Speaking at a meeting of military leaders in the Russian resort of Sochi, Putin criticized the alliance's continued expansion, which he said posed a threat to Russian security. 

He also argued that NATO was outdated, saying "bloc stereotypes of thinking of previous years cannot be an effective tool for seeking and taking effective decisions in the fast-changing conditions of the modern world." 

'No deadline' on China trade deal

Trump suggested that a long-awaited trade deal with China would have to wait until after the next US presidential election in November 2020 — with no end currently in sight to the ongoing trade war between Washington and Beijing.

"I have no deadline, no.
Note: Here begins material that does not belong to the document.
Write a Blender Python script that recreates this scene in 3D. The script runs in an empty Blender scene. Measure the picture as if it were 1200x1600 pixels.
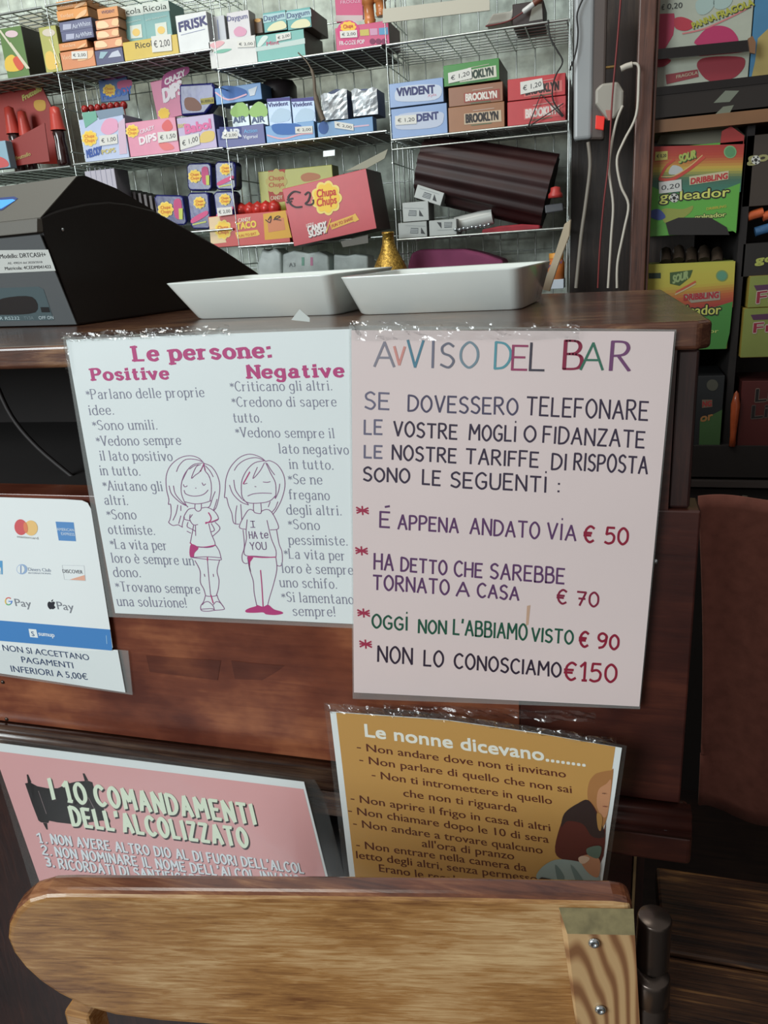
import bpy, bmesh, math, random
from mathutils import Vector, Matrix
random.seed(7)
C = bpy.context.scene.collection
SC = bpy.context.scene

# ------------------------------------------------------------------ camera, world, lights, exposure
F = 1200.0            # focal length in pixels for the 1200 x 1600 frame
EZ = 1.157            # eye height
EYE = Vector((0, -.55, EZ))
_x = -Vector((-4250, 120, -F)); _x.normalize()
_z = -Vector((241, -3512, -F)); _z -= _x*_z.dot(_x); _z.normalize()
_y = _z.cross(_x)
ROT = Matrix((_x, _y, _z))          # rows are the world axes seen from the camera
cd = bpy.data.cameras.new('camera'); cam = bpy.data.objects.new('camera', cd); C.objects.link(cam)
cd.sensor_fit = 'VERTICAL'; cd.sensor_height = 32; cd.sensor_width = 24; cd.lens = 32*F/1600
cd.clip_start = .02; cd.clip_end = 60
cam.matrix_world = Matrix.Translation(EYE) @ ROT.to_4x4()
SC.camera = cam
SC.view_settings.view_transform = 'Standard'; SC.view_settings.look = 'None'
SC.view_settings.gamma = 1; SC.view_settings.use_curve_mapping = False
SC.view_settings.exposure = 0.42
w = bpy.data.worlds.new('world'); SC.world = w; w.use_nodes = True
w.node_tree.nodes['Background'].inputs[0].default_value = (1, .95, .90, 1)
w.node_tree.nodes['Background'].inputs[1].default_value = .26

def area(name, loc, aim, sx, sy, power, col):
    l = bpy.data.lights.new(name, 'AREA'); l.shape = 'RECTANGLE'; l.size = sx; l.size_y = sy
    l.energy = power; l.color = col
    o = bpy.data.objects.new(name, l); C.objects.link(o); o.location = loc
    o.rotation_euler = (Vector(aim)-Vector(loc)).to_track_quat('-Z', 'Y').to_euler()
    return o
area('window_light', (-1.9, -2.3, 1.95), (-.25, .3, 1.0), 1.5, 1.3, 64, (.90, .98, 1))
area('rack_fill_light', (-.75, .30, 2.35), (-.55, .95, 1.3), 1.0, .3, 6, (1, .97, .88))  # unseen light added above the aisle to brighten the racks

# ------------------------------------------------------------------ pixel rays to points in the room
def ray(px, py): return ROT @ Vector((px-600, 800-py, -F))/F
def on_plane(px, py, p0, n):
    r = ray(px, py); return EYE + r*((p0-EYE).dot(n)/r.dot(n))
def onY(px, py, Y): return on_plane(px, py, Vector((0, Y, 0)), Vector((0, 1, 0)))
def onZ(px, py, z): return on_plane(px, py, Vector((0, 0, z)), Vector((0, 0, 1)))
def Zr(z): return EZ+z
NADIR = (841, 4312)
def up_at(p):
    d = Vector((p[0]-NADIR[0], p[1]-NADIR[1])); d.normalize(); return d

# ------------------------------------------------------------------ materials
def lin(c):
    out = []
    for v in c[:3]:
        v = v/255
        out.append(v/12.92 if v <= .04045 else ((v+.055)/1.055)**2.4)
    return (*out, 1)
_mats = {}
def mat(name, col, rough=.5, metal=0, spec=.5, var=0, scale=30, bump=0, coat=0, emit=0, trans=0, stretch=(1, 1, 1)):
    if name in _mats: return _mats[name]
    m = bpy.data.materials.new(name); m.use_nodes = True; nt = m.node_tree
    b = nt.nodes['Principled BSDF']
    b.inputs['Base Color'].default_value = lin(col); b.inputs['Roughness'].default_value = rough
    b.inputs['Metallic'].default_value = metal; b.inputs['Specular IOR Level'].default_value = spec
    b.inputs['Coat Weight'].default_value = coat; b.inputs['Coat Roughness'].default_value = .12
    b.inputs['Transmission Weight'].default_value = trans
    if emit:
        b.inputs['Emission Color'].default_value = lin(col); b.inputs['Emission Strength'].default_value = emit
    if var or bump:
        tc = nt.nodes.new('ShaderNodeTexCoord'); mp = nt.nodes.new('ShaderNodeMapping'); mp.inputs['Scale'].default_value = stretch
        n = nt.nodes.new('ShaderNodeTexNoise'); n.inputs['Scale'].default_value = scale; n.inputs['Detail'].default_value = 5
        nt.links.new(tc.outputs['Object'], mp.inputs[0]); nt.links.new(mp.outputs[0], n.inputs['Vector'])
        if var:
            r = nt.nodes.new('ShaderNodeValToRGB'); k = lin(col)
            r.color_ramp.elements[0].position = .3; r.color_ramp.elements[1].position = .7
            r.color_ramp.elements[0].color = [max(0, v*(1-var)) for v in k[:3]]+[1]
            r.color_ramp.elements[1].color = [min(1, v*(1+var)) for v in k[:3]]+[1]
            nt.links.new(n.outputs['Fac'], r.inputs[0]); nt.links.new(r.outputs[0], b.inputs['Base Color'])
        if bump:
            bp = nt.nodes.new('ShaderNodeBump'); bp.inputs['Strength'].default_value = bump; bp.inputs['Distance'].default_value = .002
            nt.links.new(n.outputs['Fac'], bp.inputs['Height']); nt.links.new(bp.outputs[0], b.inputs['Normal'])
    _mats[name] = m; return m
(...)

In some ways I think it's better to wait until after the election with China," he told reporters.

US support for Turkey

Trump also defended his decision to pull US troops out of northern Syria and voiced his support of Turkish President Recep Tayyip Erdogan — who subsequently launched an offensive against Kurdish forces in the region.

"I like Turkey and I get along very well with the president," Trump said. 

Ahead of the summit, Erdogan vowed to oppose a NATO plan to defend Baltic countries unless the alliance supports it in recognizing the Kurdish YPG militia as a terrorist group.

European leaders are due to question Erdogan at the summit over his actions in northern Syria.

The leaders of NATO's 29 members have gathered in London for a summit to celebrate the 70th anniversary of the founding of the transatlantic military alliance.